Task instructions » Within the listing below, locate all lines containing the word "part". Copy each one.

Provided material »

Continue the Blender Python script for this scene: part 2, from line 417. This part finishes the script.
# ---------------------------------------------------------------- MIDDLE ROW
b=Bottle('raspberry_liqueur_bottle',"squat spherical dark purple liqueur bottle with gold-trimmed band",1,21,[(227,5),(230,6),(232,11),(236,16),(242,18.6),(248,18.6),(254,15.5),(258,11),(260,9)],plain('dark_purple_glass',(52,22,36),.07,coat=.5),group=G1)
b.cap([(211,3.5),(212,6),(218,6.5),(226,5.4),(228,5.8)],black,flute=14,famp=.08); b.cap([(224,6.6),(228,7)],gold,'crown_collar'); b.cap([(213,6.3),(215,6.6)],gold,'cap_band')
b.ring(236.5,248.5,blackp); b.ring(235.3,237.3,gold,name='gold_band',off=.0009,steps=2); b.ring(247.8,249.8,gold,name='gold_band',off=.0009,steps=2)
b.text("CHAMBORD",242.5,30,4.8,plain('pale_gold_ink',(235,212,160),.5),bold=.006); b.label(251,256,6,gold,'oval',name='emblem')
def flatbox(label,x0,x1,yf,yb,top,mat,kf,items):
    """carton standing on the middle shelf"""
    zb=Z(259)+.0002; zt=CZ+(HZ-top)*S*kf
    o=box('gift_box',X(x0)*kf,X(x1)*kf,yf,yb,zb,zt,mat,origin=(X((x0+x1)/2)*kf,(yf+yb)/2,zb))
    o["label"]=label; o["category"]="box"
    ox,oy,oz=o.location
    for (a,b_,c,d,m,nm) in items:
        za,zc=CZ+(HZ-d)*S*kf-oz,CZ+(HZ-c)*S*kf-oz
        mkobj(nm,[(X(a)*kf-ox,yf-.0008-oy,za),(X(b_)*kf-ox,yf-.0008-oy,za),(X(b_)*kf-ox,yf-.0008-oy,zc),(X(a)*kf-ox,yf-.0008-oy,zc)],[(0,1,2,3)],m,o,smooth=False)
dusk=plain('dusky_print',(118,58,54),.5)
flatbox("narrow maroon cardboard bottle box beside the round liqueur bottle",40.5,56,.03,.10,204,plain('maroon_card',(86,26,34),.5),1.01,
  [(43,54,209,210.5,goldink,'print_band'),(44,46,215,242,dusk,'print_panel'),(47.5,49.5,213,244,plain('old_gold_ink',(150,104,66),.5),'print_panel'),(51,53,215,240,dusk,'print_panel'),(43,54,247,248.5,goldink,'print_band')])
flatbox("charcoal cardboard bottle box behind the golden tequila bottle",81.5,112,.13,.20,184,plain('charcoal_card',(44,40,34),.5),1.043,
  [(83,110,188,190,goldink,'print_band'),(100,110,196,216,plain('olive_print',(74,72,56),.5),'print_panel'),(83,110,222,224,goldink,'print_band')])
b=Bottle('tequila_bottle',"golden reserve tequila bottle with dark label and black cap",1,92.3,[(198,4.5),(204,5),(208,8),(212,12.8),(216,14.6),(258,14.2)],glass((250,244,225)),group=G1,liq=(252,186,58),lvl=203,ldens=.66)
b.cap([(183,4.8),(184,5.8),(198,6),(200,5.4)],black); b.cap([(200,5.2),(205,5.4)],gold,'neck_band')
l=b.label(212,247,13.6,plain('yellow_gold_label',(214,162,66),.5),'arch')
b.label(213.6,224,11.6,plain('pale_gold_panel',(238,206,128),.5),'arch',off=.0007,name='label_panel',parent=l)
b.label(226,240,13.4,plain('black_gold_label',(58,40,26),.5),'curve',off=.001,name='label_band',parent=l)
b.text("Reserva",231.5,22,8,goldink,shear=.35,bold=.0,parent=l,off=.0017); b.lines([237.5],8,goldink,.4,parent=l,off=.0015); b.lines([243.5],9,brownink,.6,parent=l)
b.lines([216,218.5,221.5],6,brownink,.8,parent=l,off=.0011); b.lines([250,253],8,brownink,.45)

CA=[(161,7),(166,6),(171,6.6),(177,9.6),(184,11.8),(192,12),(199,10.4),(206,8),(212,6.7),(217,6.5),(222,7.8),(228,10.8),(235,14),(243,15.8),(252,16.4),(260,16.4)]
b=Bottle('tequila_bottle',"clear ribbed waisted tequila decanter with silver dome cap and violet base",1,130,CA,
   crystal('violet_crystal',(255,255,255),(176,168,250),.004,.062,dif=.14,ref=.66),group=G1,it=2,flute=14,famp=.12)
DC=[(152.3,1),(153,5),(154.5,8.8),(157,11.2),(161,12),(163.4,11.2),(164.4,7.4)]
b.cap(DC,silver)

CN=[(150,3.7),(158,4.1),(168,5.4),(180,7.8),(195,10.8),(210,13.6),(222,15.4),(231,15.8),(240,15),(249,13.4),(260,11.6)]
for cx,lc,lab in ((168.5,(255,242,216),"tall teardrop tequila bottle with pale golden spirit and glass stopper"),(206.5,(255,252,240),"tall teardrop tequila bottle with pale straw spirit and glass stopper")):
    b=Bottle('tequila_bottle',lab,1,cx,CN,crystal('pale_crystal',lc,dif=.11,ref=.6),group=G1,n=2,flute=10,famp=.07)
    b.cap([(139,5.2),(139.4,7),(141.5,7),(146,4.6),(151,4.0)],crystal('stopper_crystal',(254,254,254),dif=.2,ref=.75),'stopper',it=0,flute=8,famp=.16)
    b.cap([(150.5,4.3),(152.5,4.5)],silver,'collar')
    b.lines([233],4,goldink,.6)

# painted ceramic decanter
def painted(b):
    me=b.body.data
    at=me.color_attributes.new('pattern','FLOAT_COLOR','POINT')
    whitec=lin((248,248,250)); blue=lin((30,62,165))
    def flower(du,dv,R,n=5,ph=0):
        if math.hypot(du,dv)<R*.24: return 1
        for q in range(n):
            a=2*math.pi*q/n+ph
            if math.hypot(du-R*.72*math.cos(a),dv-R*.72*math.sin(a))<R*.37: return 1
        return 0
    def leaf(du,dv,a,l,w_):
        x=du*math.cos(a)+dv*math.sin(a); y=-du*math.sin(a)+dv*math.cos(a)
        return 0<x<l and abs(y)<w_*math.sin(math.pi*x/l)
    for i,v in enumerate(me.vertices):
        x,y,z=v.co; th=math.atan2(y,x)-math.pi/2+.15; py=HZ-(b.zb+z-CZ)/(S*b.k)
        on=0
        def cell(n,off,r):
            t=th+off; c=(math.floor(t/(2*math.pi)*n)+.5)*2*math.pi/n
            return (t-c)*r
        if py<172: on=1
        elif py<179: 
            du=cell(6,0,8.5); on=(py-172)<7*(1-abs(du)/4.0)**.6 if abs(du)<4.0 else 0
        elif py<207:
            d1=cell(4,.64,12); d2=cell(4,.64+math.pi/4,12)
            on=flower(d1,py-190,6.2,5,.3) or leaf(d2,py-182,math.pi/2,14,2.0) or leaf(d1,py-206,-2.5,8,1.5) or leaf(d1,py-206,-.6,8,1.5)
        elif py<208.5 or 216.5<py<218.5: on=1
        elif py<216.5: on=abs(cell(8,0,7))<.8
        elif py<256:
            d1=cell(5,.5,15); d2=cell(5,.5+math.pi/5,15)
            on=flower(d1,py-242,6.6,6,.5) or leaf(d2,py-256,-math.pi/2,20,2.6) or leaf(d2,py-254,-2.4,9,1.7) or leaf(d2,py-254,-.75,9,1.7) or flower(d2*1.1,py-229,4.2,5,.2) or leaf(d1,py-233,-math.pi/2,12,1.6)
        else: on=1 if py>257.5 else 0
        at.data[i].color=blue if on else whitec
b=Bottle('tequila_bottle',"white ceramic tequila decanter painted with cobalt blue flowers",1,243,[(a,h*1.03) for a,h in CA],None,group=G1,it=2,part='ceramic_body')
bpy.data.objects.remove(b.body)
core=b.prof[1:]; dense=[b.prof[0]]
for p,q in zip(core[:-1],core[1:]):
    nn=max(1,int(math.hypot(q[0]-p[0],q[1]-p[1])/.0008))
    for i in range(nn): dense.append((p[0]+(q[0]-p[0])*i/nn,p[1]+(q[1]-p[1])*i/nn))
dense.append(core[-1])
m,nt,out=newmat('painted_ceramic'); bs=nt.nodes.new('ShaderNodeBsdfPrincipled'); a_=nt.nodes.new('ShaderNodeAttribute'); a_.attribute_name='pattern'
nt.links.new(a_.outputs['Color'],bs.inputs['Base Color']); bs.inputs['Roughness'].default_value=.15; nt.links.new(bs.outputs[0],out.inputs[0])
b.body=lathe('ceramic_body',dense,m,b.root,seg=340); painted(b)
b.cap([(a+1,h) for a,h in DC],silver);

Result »
Continue the Blender Python script for this scene: part 2, from line 417. This part finishes the script.
b=Bottle('tequila_bottle',"white ceramic tequila decanter painted with cobalt blue flowers",1,243,[(a,h*1.03) for a,h in CA],None,group=G1,it=2,part='ceramic_body')